Even if it does pass, not everyone is convinced that it will work.
Masako Makakelen, the women’s youth leader in the Pinuyumayan community of Kasavakan, says drawing up territory isn’t going to be so easy. She’s concerned it could lead to conflict.
“The Indigenous people in Taiwan will fight against each other because when we draw up the land there will be some similarities between each other,” said Makakelen.
When asked for her opinion, Tuhi Martukaw, the Pinuyumayan journalist and activist equated having autonomy to being able to run before you can walk.
“Now we’re looking at the final goal, forget that between the final goal we still have this huge gap between ourselves, it’s not about the government or about the other actors or stakeholders it’s all about ourselves.”
The gap she thinks needs addressing is the common struggle to keep Indigenous languages and culture alive amongst the onslaught of Chinese culture and people.
“People don’t want us to think for ourselves, they want us to obey,” states Martukaw.
The race to preserve Indigenous languages and culture here is an urgent one.
The Kasavakan language centre says the Pinuyuman language could be extinct in 20 to 30 years, and most other Indigenous Taiwan languages are in a similar predicament.
“The longer we wait to really save our language, the more people move to urban areas the more Indigenous peoples are connected with modernity, over this course of time they change,” says Yedda Palemeq, CEO of the Taiwan Indigenous Peoples Foundation.
“I think the challenge is how do we hold on to what we used to be, to the tradition, the language, the culture.”
Palemeq, who is a part of the Paiwan tribe, is CEO of the state-funded foundation that runs Taiwan Indigenous television, known as TITV.
They’ve been producing news and award-winning programming in Indigenous languages since 2005 and recently launched a radio station.
While Palemeq is clearly proud of TITV’s mandate to promote Indigenous languages, she says it’s getting harder to staff her programs with language speakers.

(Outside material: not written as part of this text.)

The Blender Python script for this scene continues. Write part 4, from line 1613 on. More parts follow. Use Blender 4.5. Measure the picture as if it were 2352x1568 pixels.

“How do we maintain our identity as an ethnic media if we do not know enough about ourselves?” Palemeq asks.
There appears to be some help on the way.

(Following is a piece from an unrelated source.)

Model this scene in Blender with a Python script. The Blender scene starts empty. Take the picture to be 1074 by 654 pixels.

Ichyang Parnod, minister of the Council of Indigenous Peoples (CIP), said in Taipei that a recently passed law will boost Indigenous languages.
“We have been dedicated to the promoting of this bill of Indigenous language development for 12 years, and it was finally passed in the legislature this year. It is very important that in this bill, Indigenous languages are confirmed to be the national languages of Taiwan.”
The act will ask townships with significant Indigenous populations to write all official documentation in their language as well as Chinese, including road signs.
Back in Kasavakan, Tuhi Martukaw credits the government with helping to fund the community’s language centre. But she adds that too much red tape gets in the way of language development.
One example she gives is her community of Kasavakan would like a traditional daycare where elders take care of kids and speak the language to them. But it’s difficult to get off the ground because the elders need child care licences to work at a daycare.
“Either lose the regulation or try to find a way so our elders, our own people, can take care of our own children. And to have this environment for them to talk our languages on a daily life basis,” said Martukaw.
Hereditary Chief Haku Dumaladas of Kasavakan is one of the elders who still speaks the Pinuyuman language.
He takes pride in the youth of the community tackling language revitalization and renewing traditional hunting practices.
“As Indigenous people, we must follow the steps of the ancestors to keep your culture alive. That’s what I would like to tell Indigenous people all over the world, that culture is the best route, following your ancestors is the most important thing to do.”
Martukaw agrees. While she welcomes any help that may come from Taiwan, ultimately she thinks the preservation of their languages, land, and culture falls on the Indigenous people of Formosa.
“I think that will be the most difficult thing, for our people, is to be confident enough, brave enough to say, I don’t need your permission.”